The agency is also without a permanent director, and has had the same
amount of staff for several years, despite the growth of other law
enforcement agencies within the Department of Justice. Advocates for
gun control say that lack of additional resources is a result of the
political volatility surrounding the Second Amendment. Critics have
fired back, pointing to issues like the "Fast and Furious" scandal,
in which federal agents allowed thousands of illegally purchased
weapons to end up in the hands of alleged Mexican criminals.
Since the botched operation, attempts have been made to curb the
illegal flow of weapons by increasing reporting requirements. In
August 2011, the ATF enacted a rule that requires federal dealers to
report to the bureau when they sell two or more long rifles to the
same person within a five-day period in a southern border state. The
policy is already in place for handgun buyers across the country. A
San Antonio gun broker, 10-Ring Precision, filed suit to stop the
rifle-reporting requirement, alleging the border states were subject
to unfair burdens that would lead to economic harms.
Mexico has tried its own hand at curbing the flow of weapons. In
January, the Mexican Congress approved a measure to formally ask the
U.S. Senate to create a gun registry in the four southern border
states. Ricardo Alday, a spokesman for the Mexican Embassy in the
U.S., said there has been no movement by either country on that measure.

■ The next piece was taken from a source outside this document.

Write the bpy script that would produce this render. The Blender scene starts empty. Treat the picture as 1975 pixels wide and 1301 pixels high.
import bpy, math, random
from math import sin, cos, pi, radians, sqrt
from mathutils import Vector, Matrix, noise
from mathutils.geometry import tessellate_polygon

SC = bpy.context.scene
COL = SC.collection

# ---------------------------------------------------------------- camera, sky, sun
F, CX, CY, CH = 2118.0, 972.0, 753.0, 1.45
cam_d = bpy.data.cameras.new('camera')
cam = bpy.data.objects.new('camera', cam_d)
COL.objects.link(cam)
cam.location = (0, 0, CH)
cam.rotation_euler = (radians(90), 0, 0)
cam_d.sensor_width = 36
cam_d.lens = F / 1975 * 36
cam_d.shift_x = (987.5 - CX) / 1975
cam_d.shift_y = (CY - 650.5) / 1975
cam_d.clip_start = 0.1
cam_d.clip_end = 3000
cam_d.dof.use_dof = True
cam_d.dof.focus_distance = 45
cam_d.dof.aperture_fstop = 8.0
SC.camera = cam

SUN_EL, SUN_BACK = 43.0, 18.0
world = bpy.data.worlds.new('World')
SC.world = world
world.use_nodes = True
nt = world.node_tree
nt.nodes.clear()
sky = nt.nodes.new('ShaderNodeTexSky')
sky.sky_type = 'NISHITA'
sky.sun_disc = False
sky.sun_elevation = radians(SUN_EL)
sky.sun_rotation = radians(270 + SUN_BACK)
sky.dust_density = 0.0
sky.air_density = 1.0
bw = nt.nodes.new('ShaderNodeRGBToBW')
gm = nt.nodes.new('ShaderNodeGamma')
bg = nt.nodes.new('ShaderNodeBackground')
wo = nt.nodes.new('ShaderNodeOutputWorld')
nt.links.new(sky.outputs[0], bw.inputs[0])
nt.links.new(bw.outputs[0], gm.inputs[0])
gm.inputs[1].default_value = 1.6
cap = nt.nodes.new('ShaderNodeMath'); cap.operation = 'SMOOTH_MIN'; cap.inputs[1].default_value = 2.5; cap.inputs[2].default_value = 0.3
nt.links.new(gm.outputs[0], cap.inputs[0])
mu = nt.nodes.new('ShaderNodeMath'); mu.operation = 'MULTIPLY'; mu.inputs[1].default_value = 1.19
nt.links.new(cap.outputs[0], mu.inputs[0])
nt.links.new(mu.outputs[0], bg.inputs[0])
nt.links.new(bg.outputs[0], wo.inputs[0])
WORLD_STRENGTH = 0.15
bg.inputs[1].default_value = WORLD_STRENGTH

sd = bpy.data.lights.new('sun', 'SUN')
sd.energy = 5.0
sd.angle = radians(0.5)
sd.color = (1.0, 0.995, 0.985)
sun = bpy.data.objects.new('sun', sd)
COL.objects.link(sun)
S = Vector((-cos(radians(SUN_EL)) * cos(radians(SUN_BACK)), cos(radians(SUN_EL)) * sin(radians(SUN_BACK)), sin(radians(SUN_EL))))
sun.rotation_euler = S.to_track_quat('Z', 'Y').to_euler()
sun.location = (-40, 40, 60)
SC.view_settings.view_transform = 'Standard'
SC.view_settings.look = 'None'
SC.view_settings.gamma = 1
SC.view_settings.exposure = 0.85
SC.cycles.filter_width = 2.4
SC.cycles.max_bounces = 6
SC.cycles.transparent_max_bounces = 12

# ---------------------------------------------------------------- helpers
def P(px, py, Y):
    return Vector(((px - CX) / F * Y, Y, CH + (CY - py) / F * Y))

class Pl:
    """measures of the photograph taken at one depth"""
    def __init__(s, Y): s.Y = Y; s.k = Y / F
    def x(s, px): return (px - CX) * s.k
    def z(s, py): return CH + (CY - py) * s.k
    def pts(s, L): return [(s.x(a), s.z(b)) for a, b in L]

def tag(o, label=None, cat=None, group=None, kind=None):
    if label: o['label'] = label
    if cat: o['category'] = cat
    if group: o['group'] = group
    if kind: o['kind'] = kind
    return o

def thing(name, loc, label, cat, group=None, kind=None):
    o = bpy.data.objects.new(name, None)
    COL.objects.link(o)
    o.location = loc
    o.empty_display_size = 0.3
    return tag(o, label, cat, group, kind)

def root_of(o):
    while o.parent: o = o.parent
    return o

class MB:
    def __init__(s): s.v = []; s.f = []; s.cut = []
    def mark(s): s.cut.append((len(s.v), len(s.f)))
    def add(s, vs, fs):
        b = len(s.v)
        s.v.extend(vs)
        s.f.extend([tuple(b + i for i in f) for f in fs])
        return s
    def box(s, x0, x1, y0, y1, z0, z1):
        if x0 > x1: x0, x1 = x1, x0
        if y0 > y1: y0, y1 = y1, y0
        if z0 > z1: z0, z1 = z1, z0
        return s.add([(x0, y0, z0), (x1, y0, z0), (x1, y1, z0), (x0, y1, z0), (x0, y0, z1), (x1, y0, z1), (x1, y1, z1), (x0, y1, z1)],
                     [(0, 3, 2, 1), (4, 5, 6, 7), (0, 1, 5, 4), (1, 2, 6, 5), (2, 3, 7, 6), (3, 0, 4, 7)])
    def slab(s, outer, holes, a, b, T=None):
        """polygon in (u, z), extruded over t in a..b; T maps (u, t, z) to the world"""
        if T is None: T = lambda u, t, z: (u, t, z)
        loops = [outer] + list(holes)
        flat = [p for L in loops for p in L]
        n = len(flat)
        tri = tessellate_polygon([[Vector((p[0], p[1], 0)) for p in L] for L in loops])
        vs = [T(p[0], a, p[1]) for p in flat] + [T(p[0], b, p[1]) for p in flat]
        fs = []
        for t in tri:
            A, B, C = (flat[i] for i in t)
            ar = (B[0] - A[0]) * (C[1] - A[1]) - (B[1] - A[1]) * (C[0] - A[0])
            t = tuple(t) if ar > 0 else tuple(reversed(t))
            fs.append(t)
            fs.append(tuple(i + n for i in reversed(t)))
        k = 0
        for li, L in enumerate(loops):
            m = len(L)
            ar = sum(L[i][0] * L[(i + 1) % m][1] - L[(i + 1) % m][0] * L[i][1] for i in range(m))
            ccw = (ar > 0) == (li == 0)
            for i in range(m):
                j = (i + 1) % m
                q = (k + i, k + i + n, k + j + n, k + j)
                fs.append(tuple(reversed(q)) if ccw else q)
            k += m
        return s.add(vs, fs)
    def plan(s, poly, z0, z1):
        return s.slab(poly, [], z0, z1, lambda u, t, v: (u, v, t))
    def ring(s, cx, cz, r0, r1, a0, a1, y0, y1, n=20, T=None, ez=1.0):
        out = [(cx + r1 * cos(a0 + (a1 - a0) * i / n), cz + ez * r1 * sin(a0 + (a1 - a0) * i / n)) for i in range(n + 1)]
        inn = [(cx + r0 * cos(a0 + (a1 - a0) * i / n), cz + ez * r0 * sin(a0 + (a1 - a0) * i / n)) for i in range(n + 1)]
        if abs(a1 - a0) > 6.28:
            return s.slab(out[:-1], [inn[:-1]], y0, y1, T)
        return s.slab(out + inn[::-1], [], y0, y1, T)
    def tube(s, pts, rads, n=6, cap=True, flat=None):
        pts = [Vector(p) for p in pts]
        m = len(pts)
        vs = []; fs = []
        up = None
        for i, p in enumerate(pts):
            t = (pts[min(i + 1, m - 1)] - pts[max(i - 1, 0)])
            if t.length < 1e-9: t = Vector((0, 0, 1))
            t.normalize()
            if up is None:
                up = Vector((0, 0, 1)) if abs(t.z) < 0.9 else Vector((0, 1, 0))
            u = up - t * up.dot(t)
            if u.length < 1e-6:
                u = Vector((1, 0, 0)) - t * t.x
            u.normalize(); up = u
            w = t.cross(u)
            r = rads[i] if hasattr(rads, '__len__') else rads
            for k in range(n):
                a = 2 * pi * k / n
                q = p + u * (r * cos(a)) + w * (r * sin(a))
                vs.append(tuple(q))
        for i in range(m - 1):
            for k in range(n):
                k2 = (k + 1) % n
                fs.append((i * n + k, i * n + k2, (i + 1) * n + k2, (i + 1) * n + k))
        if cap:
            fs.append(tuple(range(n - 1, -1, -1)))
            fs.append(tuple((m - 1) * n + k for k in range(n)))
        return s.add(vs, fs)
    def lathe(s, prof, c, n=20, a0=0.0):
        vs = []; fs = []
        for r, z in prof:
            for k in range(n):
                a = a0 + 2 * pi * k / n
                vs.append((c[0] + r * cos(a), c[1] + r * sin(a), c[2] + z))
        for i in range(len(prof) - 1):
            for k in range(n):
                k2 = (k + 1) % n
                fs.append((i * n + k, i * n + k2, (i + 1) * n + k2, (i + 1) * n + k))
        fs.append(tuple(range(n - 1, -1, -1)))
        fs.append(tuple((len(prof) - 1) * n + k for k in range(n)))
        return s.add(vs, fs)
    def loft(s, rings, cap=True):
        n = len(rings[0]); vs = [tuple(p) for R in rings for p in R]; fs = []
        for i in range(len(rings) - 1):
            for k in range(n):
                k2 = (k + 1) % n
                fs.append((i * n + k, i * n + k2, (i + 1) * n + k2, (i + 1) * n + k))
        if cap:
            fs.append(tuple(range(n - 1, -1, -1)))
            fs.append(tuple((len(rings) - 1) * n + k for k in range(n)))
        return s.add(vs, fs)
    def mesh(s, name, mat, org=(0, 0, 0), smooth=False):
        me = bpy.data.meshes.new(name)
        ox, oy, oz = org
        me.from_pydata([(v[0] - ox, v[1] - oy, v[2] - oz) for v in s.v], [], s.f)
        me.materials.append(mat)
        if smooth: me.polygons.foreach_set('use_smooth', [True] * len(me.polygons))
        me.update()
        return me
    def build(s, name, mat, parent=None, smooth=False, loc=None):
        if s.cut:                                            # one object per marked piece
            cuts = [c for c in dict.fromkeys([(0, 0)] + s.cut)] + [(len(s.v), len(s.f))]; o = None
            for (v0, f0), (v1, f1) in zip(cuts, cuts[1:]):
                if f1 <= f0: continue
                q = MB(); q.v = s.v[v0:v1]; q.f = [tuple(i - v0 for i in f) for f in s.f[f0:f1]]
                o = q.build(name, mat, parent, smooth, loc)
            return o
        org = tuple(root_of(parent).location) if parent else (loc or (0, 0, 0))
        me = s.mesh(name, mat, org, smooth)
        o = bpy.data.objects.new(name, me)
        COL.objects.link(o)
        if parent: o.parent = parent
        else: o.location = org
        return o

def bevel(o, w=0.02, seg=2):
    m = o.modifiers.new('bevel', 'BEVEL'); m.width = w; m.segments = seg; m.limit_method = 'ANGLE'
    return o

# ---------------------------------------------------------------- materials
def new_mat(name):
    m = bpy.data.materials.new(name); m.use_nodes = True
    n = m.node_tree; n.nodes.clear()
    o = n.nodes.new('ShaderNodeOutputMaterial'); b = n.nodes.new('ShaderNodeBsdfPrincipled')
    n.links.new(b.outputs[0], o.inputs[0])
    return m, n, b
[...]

Tuesday's announcement by the United Nations General Assembly to
implement a global arms trade treaty — and its subsequent praise from
the U.S. State Department — drew a swift reaction from Texas Attorney
General Greg Abbott.
In a statement on the treaty, Secretary of State John Kerry said it
"will establish a common international standard for the national
regulation of the international trade in conventional arms." The
statement added that the treaty would reduce the risk of
international weapons transfers that perpetuate crimes overseas.
Though Kerry's statement also says that the treaty applies only to
international trade and that nothing in it "could ever infringe on
the rights of American citizens under our domestic law or the
Constitution, including the Second Amendment," Abbott told President
Obama in a letter that he should reject it if it's ratified by the
U.S. Senate.
"The Arms Trade Treaty agreed to today by the United Nations is a
threat to Americans' Constitutional liberty," Abbott wrote in the
letter dated Tuesday. "I urge you to reject that treaty. If you sign
it, and if the U.S. Senate ratifies the treaty, Texas will lead the
charge to have the treaty overturned in court as a violation of the
U.S. Constitution."
Abbott says the treaty would trample on Second Amendment rights and
potentially keep U.S. citizens at the mercy of "international
bureaucrats" who are not accountable to people here.
"Agreeing to the treaty does more than trample Second Amendment
rights," Abbott wrote. "It also threatens to erode all liberties
guaranteed to Americans in the Constitution by establishing the
precedent that the UN has some level of authority to govern our lives."